Ideally it should be dependent but you need to be careful how you word it and what you mean.
For example: In Acoustics there is the notion of Just Noticeable Difference (JND). Assume you are analyzing an acoustics sample and a particular PC has physical-scale variation well below that JND threshold. Nobody can readily argue that for an Acoustics application you should have included that PC. You would be analyzing inaudible noise. There might be some reasons to include this PC but these reasons need to be presented not the other way around. Are they notions similar to JND for RT-qPCR analysis?

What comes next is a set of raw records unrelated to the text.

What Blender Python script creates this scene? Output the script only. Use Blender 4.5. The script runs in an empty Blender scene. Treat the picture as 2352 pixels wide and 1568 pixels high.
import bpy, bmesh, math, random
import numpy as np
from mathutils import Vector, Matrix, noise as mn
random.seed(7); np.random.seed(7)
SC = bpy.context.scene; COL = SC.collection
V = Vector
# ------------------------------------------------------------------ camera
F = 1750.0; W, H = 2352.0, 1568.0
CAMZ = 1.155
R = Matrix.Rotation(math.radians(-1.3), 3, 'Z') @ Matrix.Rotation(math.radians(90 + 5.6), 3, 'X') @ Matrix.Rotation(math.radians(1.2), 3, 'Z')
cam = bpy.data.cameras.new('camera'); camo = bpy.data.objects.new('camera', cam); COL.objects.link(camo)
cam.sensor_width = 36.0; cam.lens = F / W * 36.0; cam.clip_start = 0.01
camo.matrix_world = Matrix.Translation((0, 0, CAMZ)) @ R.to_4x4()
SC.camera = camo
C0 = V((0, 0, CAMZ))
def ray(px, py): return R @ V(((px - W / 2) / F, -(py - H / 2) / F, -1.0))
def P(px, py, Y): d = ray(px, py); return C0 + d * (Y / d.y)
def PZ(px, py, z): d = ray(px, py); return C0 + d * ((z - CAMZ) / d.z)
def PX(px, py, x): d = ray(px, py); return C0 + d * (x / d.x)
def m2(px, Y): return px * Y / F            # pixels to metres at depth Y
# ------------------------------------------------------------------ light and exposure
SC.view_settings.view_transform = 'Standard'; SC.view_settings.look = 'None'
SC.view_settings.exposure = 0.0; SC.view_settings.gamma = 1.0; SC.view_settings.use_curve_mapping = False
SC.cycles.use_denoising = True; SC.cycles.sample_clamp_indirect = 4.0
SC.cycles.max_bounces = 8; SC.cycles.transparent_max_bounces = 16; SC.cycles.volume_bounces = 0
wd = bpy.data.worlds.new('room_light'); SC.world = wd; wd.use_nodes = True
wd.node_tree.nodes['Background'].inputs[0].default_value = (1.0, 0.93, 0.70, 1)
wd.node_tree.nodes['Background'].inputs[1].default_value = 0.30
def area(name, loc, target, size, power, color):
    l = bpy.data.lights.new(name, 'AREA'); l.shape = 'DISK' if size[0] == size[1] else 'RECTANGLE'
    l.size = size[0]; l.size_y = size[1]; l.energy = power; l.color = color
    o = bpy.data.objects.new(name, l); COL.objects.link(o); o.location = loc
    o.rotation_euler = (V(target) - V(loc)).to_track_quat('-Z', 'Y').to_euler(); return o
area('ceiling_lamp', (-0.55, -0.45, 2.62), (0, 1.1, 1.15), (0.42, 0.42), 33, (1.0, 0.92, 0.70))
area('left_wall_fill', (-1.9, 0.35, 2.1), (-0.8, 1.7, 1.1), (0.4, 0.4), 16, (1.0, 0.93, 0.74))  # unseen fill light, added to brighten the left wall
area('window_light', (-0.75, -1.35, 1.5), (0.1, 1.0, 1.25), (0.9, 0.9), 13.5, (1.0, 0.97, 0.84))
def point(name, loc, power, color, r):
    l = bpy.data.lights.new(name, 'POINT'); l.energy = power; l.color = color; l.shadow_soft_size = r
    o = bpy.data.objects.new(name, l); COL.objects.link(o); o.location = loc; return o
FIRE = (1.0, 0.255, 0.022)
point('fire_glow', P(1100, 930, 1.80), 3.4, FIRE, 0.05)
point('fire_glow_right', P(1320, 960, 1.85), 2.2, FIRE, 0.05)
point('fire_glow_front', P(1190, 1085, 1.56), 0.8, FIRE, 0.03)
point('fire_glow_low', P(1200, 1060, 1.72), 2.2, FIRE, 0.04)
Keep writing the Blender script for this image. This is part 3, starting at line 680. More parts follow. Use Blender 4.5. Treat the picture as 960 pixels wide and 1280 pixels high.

Similarly, if a component looks like 9th order Legendre polynomial and you have strong evidence that your sample consists of single Gaussian bumps you have good reasons to believe you are again modeling irrelevant variation. What are these orthogonal modes of variation showing? What is "wrong" with the 3rd PC in your case for example?
The fact that you say "These 3 clusters turned out to be very relevant to the problem in question" is not really a strong argument. You might simple data dredge (which is a bad thing). There are other techniques, eg. Isomaps and locally-linear embedding, which are pretty cool too, why not use those? Why did you choose PCA specifically?
The consistency of your findings with other findings is more important, especially if these finding are considered well-established. Dig deeper on this. Try to see if your results agree with PCA findings from other studies.
In general one should not do that. Do not think that your reviewer is a bastard or anything like that though; 48% is indeed a small percentage to retain without presenting reasonable justifications.